Again, part of what makes this scene remarkable is how it makes the player emotionally invested even though the stakes are relatively low. Typically in games everything is a matter of life and death, but here the issue at hand is whether or not a character’s mother can walk. She lives either way.

In gameplay terms, success or failure made little difference; stopping the machine simply granted you an item and allowed you to see Lara walking around in the present if you so wished. But I believe the narrative is structured in such a way that you truly care about Lucca and her mother, fictional though they may be.

(For more on the Chrono games, check out the Chronopedia.)


4 Responses to “Chrono Trigger: Saving Lara”

  1. Love love love Chrono Trigger. I played the crap out of it while overseas and it was nice to reconnect with such a seminal game in the history of the SNES. I spent a long, long time with the sequel, Chrono Cross, back when that first came out so it was really cool to see that game’s lineage.

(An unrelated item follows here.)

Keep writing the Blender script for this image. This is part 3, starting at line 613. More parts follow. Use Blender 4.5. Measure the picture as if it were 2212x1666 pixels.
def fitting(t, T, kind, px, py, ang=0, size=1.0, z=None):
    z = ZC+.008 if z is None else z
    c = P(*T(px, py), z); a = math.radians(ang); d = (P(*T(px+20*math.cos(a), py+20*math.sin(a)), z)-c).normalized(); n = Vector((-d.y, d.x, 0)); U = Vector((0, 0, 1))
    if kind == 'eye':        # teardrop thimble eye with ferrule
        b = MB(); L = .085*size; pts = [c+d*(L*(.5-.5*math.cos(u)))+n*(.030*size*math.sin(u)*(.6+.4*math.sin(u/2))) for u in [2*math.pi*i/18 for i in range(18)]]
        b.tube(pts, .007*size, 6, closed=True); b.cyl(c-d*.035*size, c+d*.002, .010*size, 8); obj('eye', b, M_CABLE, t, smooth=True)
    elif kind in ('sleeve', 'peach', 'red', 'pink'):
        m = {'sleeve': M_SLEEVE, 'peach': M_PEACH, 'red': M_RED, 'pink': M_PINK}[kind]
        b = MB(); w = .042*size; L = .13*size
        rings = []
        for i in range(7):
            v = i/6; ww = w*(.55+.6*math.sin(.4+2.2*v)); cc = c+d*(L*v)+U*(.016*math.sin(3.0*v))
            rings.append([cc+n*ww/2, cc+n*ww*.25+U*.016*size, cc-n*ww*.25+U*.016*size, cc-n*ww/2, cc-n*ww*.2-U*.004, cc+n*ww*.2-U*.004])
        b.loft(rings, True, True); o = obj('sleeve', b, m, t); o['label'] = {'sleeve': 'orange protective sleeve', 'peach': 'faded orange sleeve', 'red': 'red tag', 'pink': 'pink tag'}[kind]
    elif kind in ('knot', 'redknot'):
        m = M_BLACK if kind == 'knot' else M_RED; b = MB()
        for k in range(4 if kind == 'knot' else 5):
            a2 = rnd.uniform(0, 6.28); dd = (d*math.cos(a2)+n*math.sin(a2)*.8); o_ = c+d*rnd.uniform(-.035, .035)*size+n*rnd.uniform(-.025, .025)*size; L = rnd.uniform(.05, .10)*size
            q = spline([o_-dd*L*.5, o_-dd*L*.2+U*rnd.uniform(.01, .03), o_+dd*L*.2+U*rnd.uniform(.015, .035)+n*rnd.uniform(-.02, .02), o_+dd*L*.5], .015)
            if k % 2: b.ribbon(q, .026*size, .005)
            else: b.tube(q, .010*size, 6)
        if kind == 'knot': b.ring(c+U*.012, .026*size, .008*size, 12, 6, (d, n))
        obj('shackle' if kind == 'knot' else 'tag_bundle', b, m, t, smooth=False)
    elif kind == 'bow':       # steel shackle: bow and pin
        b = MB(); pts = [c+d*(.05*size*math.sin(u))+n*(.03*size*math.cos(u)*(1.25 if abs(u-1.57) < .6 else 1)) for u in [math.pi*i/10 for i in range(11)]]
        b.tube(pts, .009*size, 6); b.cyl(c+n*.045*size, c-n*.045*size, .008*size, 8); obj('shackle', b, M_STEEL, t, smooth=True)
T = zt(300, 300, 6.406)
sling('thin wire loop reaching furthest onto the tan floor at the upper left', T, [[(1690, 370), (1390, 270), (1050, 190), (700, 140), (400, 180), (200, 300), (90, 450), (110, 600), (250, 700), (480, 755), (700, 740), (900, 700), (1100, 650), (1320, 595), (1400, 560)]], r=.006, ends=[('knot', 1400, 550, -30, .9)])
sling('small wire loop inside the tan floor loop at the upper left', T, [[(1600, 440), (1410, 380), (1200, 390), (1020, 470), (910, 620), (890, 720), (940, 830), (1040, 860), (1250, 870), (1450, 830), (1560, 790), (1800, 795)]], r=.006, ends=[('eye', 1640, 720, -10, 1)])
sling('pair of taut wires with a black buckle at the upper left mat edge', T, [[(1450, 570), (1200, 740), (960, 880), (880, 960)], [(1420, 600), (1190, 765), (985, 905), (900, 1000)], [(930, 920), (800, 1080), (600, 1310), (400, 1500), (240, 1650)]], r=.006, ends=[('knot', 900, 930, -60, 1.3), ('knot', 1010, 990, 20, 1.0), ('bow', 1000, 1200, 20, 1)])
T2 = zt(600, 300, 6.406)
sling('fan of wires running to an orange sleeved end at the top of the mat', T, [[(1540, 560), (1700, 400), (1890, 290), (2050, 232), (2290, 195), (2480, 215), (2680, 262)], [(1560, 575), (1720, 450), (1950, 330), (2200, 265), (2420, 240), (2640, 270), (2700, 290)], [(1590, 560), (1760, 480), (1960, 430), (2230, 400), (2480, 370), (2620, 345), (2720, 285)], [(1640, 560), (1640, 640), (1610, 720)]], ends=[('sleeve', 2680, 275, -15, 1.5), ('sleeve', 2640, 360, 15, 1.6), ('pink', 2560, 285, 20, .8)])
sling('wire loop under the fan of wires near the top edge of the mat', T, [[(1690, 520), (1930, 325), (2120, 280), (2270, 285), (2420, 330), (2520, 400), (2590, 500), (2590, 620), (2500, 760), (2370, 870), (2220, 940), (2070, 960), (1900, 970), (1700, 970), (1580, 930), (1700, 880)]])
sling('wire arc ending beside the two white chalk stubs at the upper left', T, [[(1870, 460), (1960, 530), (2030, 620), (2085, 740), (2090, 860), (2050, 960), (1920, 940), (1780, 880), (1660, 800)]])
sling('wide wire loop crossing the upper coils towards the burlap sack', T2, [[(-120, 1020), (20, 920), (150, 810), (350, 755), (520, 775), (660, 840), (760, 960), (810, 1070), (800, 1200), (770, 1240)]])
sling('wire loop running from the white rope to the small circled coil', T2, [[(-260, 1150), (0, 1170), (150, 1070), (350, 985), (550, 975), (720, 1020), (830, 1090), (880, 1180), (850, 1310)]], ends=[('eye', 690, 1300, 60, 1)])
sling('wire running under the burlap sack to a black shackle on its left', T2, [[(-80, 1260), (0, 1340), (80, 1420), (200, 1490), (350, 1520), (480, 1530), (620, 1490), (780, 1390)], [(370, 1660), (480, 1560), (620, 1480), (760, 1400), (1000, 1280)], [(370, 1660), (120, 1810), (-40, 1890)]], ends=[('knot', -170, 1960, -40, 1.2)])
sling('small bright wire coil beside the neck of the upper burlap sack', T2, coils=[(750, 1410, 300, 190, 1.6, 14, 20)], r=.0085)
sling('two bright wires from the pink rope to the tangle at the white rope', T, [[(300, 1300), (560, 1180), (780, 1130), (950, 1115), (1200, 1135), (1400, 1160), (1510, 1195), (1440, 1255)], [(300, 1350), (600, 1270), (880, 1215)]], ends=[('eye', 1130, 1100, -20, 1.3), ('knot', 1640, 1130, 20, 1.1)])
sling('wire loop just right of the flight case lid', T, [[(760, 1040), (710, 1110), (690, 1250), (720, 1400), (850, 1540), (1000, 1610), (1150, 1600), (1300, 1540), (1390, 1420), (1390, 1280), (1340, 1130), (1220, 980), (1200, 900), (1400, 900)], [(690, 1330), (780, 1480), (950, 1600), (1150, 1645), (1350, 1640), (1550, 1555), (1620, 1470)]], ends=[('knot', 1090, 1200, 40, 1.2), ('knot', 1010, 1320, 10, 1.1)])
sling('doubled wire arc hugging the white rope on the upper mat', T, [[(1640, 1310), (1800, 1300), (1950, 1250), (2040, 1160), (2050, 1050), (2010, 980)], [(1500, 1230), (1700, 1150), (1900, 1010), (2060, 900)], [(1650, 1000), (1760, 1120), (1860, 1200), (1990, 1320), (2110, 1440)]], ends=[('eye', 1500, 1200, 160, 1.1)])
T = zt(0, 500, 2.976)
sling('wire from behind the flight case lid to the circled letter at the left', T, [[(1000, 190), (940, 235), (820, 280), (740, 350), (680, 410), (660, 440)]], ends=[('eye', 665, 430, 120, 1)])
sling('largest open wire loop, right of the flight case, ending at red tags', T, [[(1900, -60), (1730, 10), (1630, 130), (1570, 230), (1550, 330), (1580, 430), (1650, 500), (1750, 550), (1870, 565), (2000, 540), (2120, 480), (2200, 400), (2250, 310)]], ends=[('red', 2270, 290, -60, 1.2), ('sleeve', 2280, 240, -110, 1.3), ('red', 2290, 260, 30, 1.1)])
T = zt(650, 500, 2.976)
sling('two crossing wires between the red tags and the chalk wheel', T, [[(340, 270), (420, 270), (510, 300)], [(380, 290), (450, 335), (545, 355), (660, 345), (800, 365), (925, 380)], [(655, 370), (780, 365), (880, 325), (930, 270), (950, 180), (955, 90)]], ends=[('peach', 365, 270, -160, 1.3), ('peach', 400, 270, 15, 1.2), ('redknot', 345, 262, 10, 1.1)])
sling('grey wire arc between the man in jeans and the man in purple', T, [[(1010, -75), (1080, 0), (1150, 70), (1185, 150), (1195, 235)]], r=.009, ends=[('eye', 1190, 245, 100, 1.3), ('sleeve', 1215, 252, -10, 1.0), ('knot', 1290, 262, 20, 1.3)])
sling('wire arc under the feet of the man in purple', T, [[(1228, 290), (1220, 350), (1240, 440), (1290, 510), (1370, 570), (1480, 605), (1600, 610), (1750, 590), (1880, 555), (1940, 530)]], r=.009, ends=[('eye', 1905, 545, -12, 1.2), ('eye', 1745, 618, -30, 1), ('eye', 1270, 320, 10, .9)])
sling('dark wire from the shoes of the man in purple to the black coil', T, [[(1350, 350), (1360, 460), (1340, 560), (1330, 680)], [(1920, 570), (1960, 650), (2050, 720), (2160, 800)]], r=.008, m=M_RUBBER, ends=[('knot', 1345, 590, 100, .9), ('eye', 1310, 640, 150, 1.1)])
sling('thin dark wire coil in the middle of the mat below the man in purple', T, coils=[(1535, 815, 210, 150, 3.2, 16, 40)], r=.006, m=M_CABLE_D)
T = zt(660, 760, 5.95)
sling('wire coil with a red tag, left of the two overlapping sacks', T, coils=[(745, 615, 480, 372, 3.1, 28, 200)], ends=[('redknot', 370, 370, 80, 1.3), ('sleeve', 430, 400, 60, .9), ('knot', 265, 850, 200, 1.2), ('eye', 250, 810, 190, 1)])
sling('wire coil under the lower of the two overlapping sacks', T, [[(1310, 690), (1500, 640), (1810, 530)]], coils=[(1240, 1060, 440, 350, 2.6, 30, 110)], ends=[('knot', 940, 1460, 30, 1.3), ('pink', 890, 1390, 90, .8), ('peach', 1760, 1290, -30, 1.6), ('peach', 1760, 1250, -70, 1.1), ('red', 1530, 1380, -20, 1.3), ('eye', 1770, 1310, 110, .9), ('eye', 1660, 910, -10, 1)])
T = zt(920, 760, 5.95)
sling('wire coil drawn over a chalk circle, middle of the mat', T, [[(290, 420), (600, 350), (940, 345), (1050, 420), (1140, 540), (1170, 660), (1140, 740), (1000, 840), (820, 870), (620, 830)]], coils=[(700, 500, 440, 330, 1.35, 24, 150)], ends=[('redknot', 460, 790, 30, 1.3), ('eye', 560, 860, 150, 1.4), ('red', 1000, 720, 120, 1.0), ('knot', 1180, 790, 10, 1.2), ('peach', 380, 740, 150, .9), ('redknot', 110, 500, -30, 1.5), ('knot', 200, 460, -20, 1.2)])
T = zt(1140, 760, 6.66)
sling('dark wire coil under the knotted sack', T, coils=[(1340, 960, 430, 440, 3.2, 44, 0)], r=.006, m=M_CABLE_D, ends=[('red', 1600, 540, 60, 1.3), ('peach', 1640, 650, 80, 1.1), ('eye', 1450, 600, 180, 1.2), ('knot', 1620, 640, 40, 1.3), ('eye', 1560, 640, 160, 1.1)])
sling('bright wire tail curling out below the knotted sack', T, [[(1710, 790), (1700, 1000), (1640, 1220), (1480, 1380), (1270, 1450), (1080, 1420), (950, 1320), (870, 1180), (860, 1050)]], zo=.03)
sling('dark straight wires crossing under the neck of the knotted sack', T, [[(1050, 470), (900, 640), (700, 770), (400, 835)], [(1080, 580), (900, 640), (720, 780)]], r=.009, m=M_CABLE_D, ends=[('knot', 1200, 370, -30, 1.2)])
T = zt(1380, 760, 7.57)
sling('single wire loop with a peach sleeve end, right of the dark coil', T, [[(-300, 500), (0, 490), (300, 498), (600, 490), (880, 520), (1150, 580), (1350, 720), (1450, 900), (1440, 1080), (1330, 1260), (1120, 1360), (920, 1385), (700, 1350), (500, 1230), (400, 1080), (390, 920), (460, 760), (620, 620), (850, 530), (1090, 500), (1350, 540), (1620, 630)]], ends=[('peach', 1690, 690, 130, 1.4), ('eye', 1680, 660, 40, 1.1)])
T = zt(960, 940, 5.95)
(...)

    I did know that Ozzie, Slash, and Flea were from Chrono Trigger, and one of the side-quests takes you back in time to Luca’s house.

    • Fun fact: in the original Japanese, Ozzie, Slash, and Flea were named after condiments (soy sauce, mayonaise, and vinegar) rather than American rock stars.

      I like our version better.

  2. My brother-in-law lent me Chrono Trigger years ago, but I played very little and gave it back. I’ve heard it’s an amazing RPG, so I wish I stuck with it! Maybe I’ll play it again someday.

    I had no idea about that scene, I was tense just watching it! It was also very moving as well, even though I never played it.

    Great post.

  3. I’m a huge fan of this game and an even bigger fan of its sequel. In fact, Chrono Cross has a special place in my heart as the very first RPG I ever played, and I jam out to it’s amazing soundtrack regularly. Lucca remains one of my favorite RPG characters of all time, and I liked that you focused much of this post on that pivotal moment when she has the opportunity to save her mom.